What to work on.
Take the lines from the top down to and including the one with "k.done('pointing_child_drawing', M['burn'], bc)" and repeat them exactly. Omit images.

Source material.
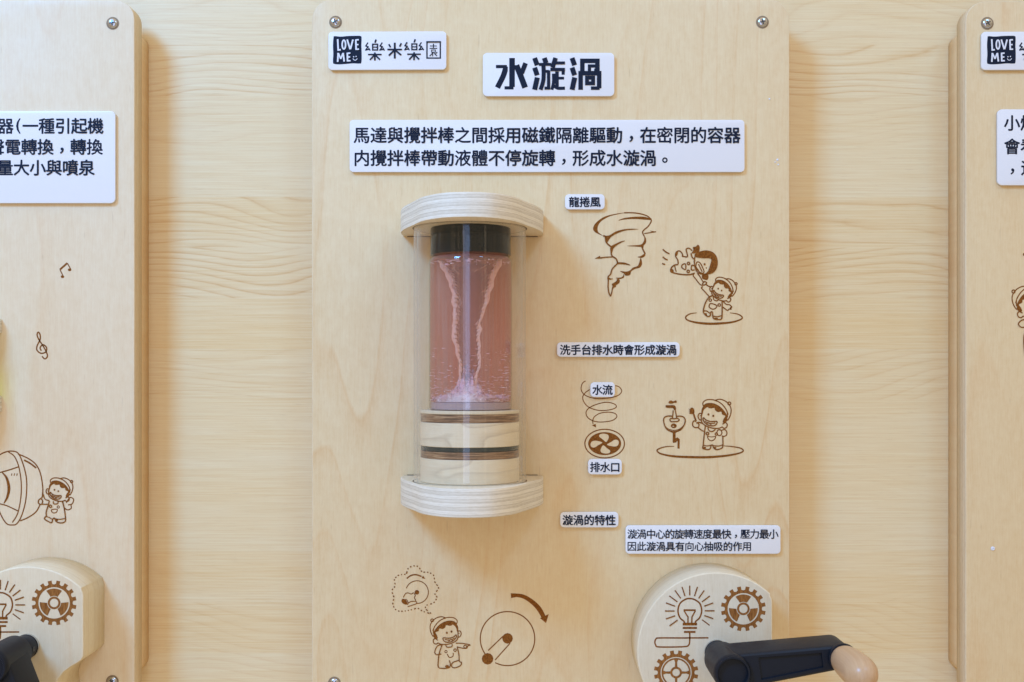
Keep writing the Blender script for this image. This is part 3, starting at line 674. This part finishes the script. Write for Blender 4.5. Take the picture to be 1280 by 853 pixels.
# thought bubble, child pointing
k = Ink(0, (480, 700), .17937)
bub = catmull([(150, 100), (100, 108), (72, 140), (78, 180), (55, 215), (68, 260), (62, 310), (85, 350), (125, 358), (180, 350), (235, 338), (270, 358), (325, 372), (290, 340), (300, 315), (345, 300), (368, 262), (355, 235), (380, 195), (355, 155), (345, 108), (310, 88), (265, 82), (240, 48), (205, 42), (170, 58), (158, 90)], True, 8)
acc = 0; cur = [bub[0]]
for a, b in zip(bub, bub[1:]):
    acc += math.dist(a, b); cur.append(b)
    if acc > 21:
        k.st(cur[:max(2, int(len(cur) * .66))], 1.05, smooth=False); acc = 0; cur = [b]
k.st([(158, 130), (190, 108), (225, 104), (262, 116)], 1.3); k.fill([(288, 132), (262, 128), (272, 110)], smooth=False)
k.st(ell(230, 225, 79, 79, 24, 200, 455), .8); k.dot(229, 226, 16)
k.st([(150, 235), (165, 230), (190, 238), (205, 230), (218, 248), (212, 262), (222, 285)], .8); k.st([(150, 235), (140, 250), (136, 262)], .8)
k.fill([(122, 290), (128, 272), (148, 276), (162, 298), (155, 312), (135, 306)]); k.st([(148, 276), (160, 280), (168, 302), (160, 312)], .8); k.st([(168, 302), (190, 290), (222, 290), (226, 305), (190, 318), (165, 326)], .8)
k.done('thought_bubble_drawing', M['burn'], bc)
k = Ink(0, (480, 700), .17937)
head(k, EL, ER, (538, 515), (360, 566), True, .95)
k.st([(500, 580), (548, 582), (600, 592), (582, 600), (578, 614), (555, 616), (508, 606)], .9); k.ring(566, 604, 10, .8)
k.st([(405, 590), (372, 600), (354, 640), (365, 660), (400, 655)], .9); k.st([(510, 606), (522, 660), (525, 705), (540, 715), (530, 738), (490, 752), (470, 738), (480, 715), (520, 700)], .95)
k.st([(405, 590), (385, 650), (378, 705), (378, 745), (400, 755), (450, 752), (462, 730), (455, 700)], .95); k.dot(440, 742, 14, 10)
k.st([(430, 592), (440, 608), (472, 604), (474, 586)], .9); k.ring(495, 628, 9, .8); k.ring(432, 640, 8, .8); k.st([(440, 655), (455, 680), (480, 672), (482, 648)], .9)
k.done('pointing_child_drawing', M['burn'], bc)

# lever wheel and arrow
k = Ink(0, (590, 730), .14417)
k.st(ell(308, 475, 236, 234, 44, 118, 480), 1.1) if False else k.st(ell(308, 475, 236, 234, 44, -214, 117), 1.1)
k.dot(308, 473, 46); k.dot(135, 650, 50, 50); k.st([(268, 455), (140, 578)], 1.0); k.st([(330, 515), (200, 660)], 1.0)
k.done('lever_wheel_drawing', M['burn'], bc)
k = Ink(0, (590, 730), .14417)
k.st([(338, 103), (390, 100), (450, 112), (520, 155), (580, 215), (620, 285)], 4.2, taper=[1.1, .8, .9, 1, 1.1, 1]); k.fill([(590, 298), (665, 262), (642, 340)], smooth=False)
k.done('arrow_drawing', M['burn'], bc)

# left board: loudspeaker, child, notes
k = Ink(0, (0, 550), .14066)
k.st([(-90, 400), (-70, 240), (-20, 150), (40, 112), (100, 100), (160, 118), (200, 200), (232, 320), (238, 430), (225, 560), (190, 680), (150, 745), (110, 757), (60, 745), (10, 670), (-50, 520)], 1.2, True)
k.st([(75, 108), (130, 150), (170, 250), (190, 400), (182, 540), (155, 660), (110, 735)], 1.1)
k.st([(160, 125), (250, 165), (320, 220), (360, 300), (380, 420), (378, 500)], 1.2); k.st([(360, 570), (320, 640), (250, 690), (180, 720)], 1.2)
k.st([(215, 180), (270, 210), (322, 250)], 1.6, taper=[1, 1, 1]); k.st([(0, 290), (80, 268), (165, 240)], 1.1); k.st([(-20, 565), (60, 585), (160, 632)], 1.1)
k.st([(20, 290), (60, 340), (80, 430), (65, 510), (35, 565)], 2.2, taper=[.4, 1, 1.3, 1, .4])
for x in (103, 126, 150): k.st([(x, 318), (x + 4, 298)], .8)
k.done('loudspeaker_drawing', M['burn'], bl)
k = Ink(0, (0, 550), .14066)
head(k, EL, ER, (410, 455), (598, 525))
k.st([(380, 470), (375, 510), (345, 535), (345, 565), (370, 572), (380, 545), (370, 525)], 1.1); k.st([(385, 480), (400, 525), (440, 540)], 1.0); k.st([(370, 572), (430, 572)], 1.0)
k.st([(440, 540), (430, 580), (412, 640), (412, 675), (395, 700), (430, 725), (460, 735), (470, 705), (485, 695), (500, 725), (540, 738), (580, 725), (582, 680), (570, 600), (555, 548)], 1.1)
k.st([(412, 680), (440, 690), (468, 708)], .9); k.st([(492, 700), (530, 706), (580, 698)], .9); k.st([(475, 545), (480, 568), (512, 566), (518, 548)], 1.0)
k.ring(450, 590, 11, .9); k.ring(518, 597, 10, .9); k.st([(458, 622), (470, 648), (500, 645), (508, 618)], 1.0, True); k.dot(505, 715, 12, 8)
k.st([(590, 560), (600, 540), (625, 512), (655, 530), (640, 570), (605, 578)], 1.1); k.st([(560, 555), (570, 600), (600, 622), (632, 610), (632, 580)], 1.1)
k.done('child_drawing', M['burn'], bl)
k = Ink(0, (0, 300), .2697)
k.st([(278, 138), (312, 108)], 1.8); k.st([(278, 138), (294, 170)], 1.0); k.st([(312, 108), (328, 136)], 1.0); k.dot(290, 171, 8, 6.5); k.dot(323, 139, 8, 6.5)
k.done('music_note_drawing', M['burn'], bl)
k = Ink(0, (0, 300), .2697)
k.st([(195, 540), (208, 552), (220, 540), (214, 518), (200, 492), (180, 462), (172, 440), (178, 428), (186, 440), (186, 462), (172, 492), (172, 512), (190, 526), (212, 520), (216, 500), (200, 486), (186, 500), (192, 514)], 1.3)
k.done('treble_clef_drawing', M['burn'], bl)
# right board edge child
k = Ink(0, (1200, 300), .2694)
head(k, (915, 138), ER, (248, 240), (279, 346), True)
k.st([(318, 372), (288, 372), (270, 390), (285, 406), (312, 402)], 1.1); k.st([(318, 400), (300, 430), (295, 470), (300, 540)], 1.1); k.st([(300, 540), (400, 545), (400, 420)], 1.0)
k.done('child_drawing', M['burn'], br)
k = Ink(0, (1200, 300), .2694); k.dot(298, 68, 7); k.done('burnt_mark', M['burn'], br)

# ------------------------------------------------------------------ vortex display
CX, CD = -49.9, 72.0; JO = 28.3
disp = thing('cylinder_case', 'clear cylinder case held between two curved plywood shelves on the middle board', 'display case', (CX, 0, -157))
def shelf(z0, z1, cx, rx, p, name, parent, d0=.8, straight=36, n=40):
    half = catmull([(1, .165), (.955, .295), (.882, .42), (.80, .53), (.72, .635), (.59, .80), (.37, .935), (.19, .985), (0, 1)], False, 4)
    half = [(a * rx, b * p) for a, b in half]
    pts = [(cx + rx, d0)] + [(cx + a, b) for a, b in half] + [(cx - a, b) for a, b in reversed(half[:-1])] + [(cx - rx, d0)]
    g = G(); prism(g, pts, z0, z1, .7, 0, 1, mode='Z')
    o = g.build(name, [M['shelf_face'], M['ply_z']], parent, True, 35); weld(o); return o
top = shelf(174.4, 202.3, -49.0, 87.4, 169, 'shelf', disp)
bot = shelf(-156.5, -124.4, -49.0, 87.4, 169, 'shelf', disp)
for par, za, zb in ((top, 173.5, 174.35), (bot, -124.3, -123.5)):     # dark strips painting the shade of the thin gap behind each shelf
    g = G(); prism(g, [(-131, za), (32, za), (32, zb), (-131, zb)], .1, .7, 0, 0, 0); g.build('recess_dark', M['gap'], par)
for z, par, sgn in ((174.4, top, -1), (-124.4, bot, 1)):
    g = G(); lathe_z(g, CX, CD, [(67.9, z + sgn * .25), (66.7, z + sgn * .3)], 80); g.flat = True; g.build('groove', M['gap'], par)
g = G(); lathe_z(g, CX, CD, [(66.4, -123.9), (66.4, 173.8), (62.8, 173.8), (62.8, -123.9), (66.4, -123.9)], 96)
g.build('clear_tube', M['tube'], disp, True, 40)

ped = thing('pedestal', 'pale round wooden pedestal with two dark rings inside the clear cylinder', 'pedestal', (CX, CD, -124))
def drum(name, z0, z1, r, mat, b=.6):
    g = G(); lathe_z(g, CX, CD, [(.01, z0), (r - b, z0), (r, z0 + b), (r, z1 - b), (r - b, z1), (.01, z1)], 80); o = g.build(name, mat, ped, True, 40); return o
drum('wood_block', -124.1, -95.9, 58.6, M['pine']); drum('dark_ring', -95.8, -87.2, 58.3, M['ringply'])
drum('black_band', -87.1, -81.9, 58.0, M['band']); drum('wood_block', -81.8, -54.1, 58.6, M['pine'])
drum('dark_ring', -54.0, -44.3, 58.3, M['ringply']); drum('top_disc', -44.2, -40.2, 58.6, M['shelf_face'])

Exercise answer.
Keep writing the Blender script for this image. This is part 3, starting at line 674. This part finishes the script. Write for Blender 4.5. Take the picture to be 1280 by 853 pixels.
# thought bubble, child pointing
k = Ink(0, (480, 700), .17937)
bub = catmull([(150, 100), (100, 108), (72, 140), (78, 180), (55, 215), (68, 260), (62, 310), (85, 350), (125, 358), (180, 350), (235, 338), (270, 358), (325, 372), (290, 340), (300, 315), (345, 300), (368, 262), (355, 235), (380, 195), (355, 155), (345, 108), (310, 88), (265, 82), (240, 48), (205, 42), (170, 58), (158, 90)], True, 8)
acc = 0; cur = [bub[0]]
for a, b in zip(bub, bub[1:]):
    acc += math.dist(a, b); cur.append(b)
    if acc > 21:
        k.st(cur[:max(2, int(len(cur) * .66))], 1.05, smooth=False); acc = 0; cur = [b]
k.st([(158, 130), (190, 108), (225, 104), (262, 116)], 1.3); k.fill([(288, 132), (262, 128), (272, 110)], smooth=False)
k.st(ell(230, 225, 79, 79, 24, 200, 455), .8); k.dot(229, 226, 16)
k.st([(150, 235), (165, 230), (190, 238), (205, 230), (218, 248), (212, 262), (222, 285)], .8); k.st([(150, 235), (140, 250), (136, 262)], .8)
k.fill([(122, 290), (128, 272), (148, 276), (162, 298), (155, 312), (135, 306)]); k.st([(148, 276), (160, 280), (168, 302), (160, 312)], .8); k.st([(168, 302), (190, 290), (222, 290), (226, 305), (190, 318), (165, 326)], .8)
k.done('thought_bubble_drawing', M['burn'], bc)
k = Ink(0, (480, 700), .17937)
head(k, EL, ER, (538, 515), (360, 566), True, .95)
k.st([(500, 580), (548, 582), (600, 592), (582, 600), (578, 614), (555, 616), (508, 606)], .9); k.ring(566, 604, 10, .8)
k.st([(405, 590), (372, 600), (354, 640), (365, 660), (400, 655)], .9); k.st([(510, 606), (522, 660), (525, 705), (540, 715), (530, 738), (490, 752), (470, 738), (480, 715), (520, 700)], .95)
k.st([(405, 590), (385, 650), (378, 705), (378, 745), (400, 755), (450, 752), (462, 730), (455, 700)], .95); k.dot(440, 742, 14, 10)
k.st([(430, 592), (440, 608), (472, 604), (474, 586)], .9); k.ring(495, 628, 9, .8); k.ring(432, 640, 8, .8); k.st([(440, 655), (455, 680), (480, 672), (482, 648)], .9)
k.done('pointing_child_drawing', M['burn'], bc)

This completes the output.